Las “Sagradas Escrituras” que Pablo menciona en el versículo 15 eran, por supuesto, el Antiguo Testamento. Era lo que esta madre y esta abuela tenían a disposición cuando Timoteo era niño. Pero en el versículo siguiente le habla de que “toda la Escritura es inspirada por Dios”, y nos dice que ella es “útil para enseñar, para redargüir, para corregir, para instruir en justicia” (v. 16). Para nosotros significa la Biblia entera.
La llamamos las Santas Escrituras o Sagradas Escrituras. La palabra “Santa” ocupa el lugar correcto. Evoca la excelencia de este libro único e incomparable. “Los santos hombres de Dios hablaron siendo inspirados por el Espíritu Santo” (2 Pedro 1:21). Sin duda estamos agradecidos en poseer buenos comentarios bíblicos. Pero nada puede ser comparado a las Santas Escrituras, a la Palabra de Dios. Ella sola es perfecta y segura. “La ley de Jehová es perfecta, que convierte el alma; el testimonio de Jehová es fiel, que hace sabio al sencillo” (Salmo 19:7).
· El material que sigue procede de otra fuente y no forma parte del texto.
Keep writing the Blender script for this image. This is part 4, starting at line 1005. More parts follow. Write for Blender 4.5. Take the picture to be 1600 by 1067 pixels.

Preguntémonos qué parte tiene efectivamente la Palabra de Dios en nuestra vida personal y de familia. ¿Qué lugar le damos en nuestras casas? Nuestros niños y jóvenes ¿aprenden desde temprana edad a conocer el valor de esta Palabra? ¿Notan ellos nuestro respeto por ella? ¿Les comunicamos algo de la hermosura y del valor de la Palabra de forma adaptada a sus edades? ¿Saben ellos que es nuestro alimento espiritual indispensable? Y sobre todo ¿los ponemos en contacto con Aquel que es el punto central de toda la Escritura, el Señor Jesús mismo? Si esto es hecho con una “fe sincera”, para ellos será una buena indicación del camino a seguir.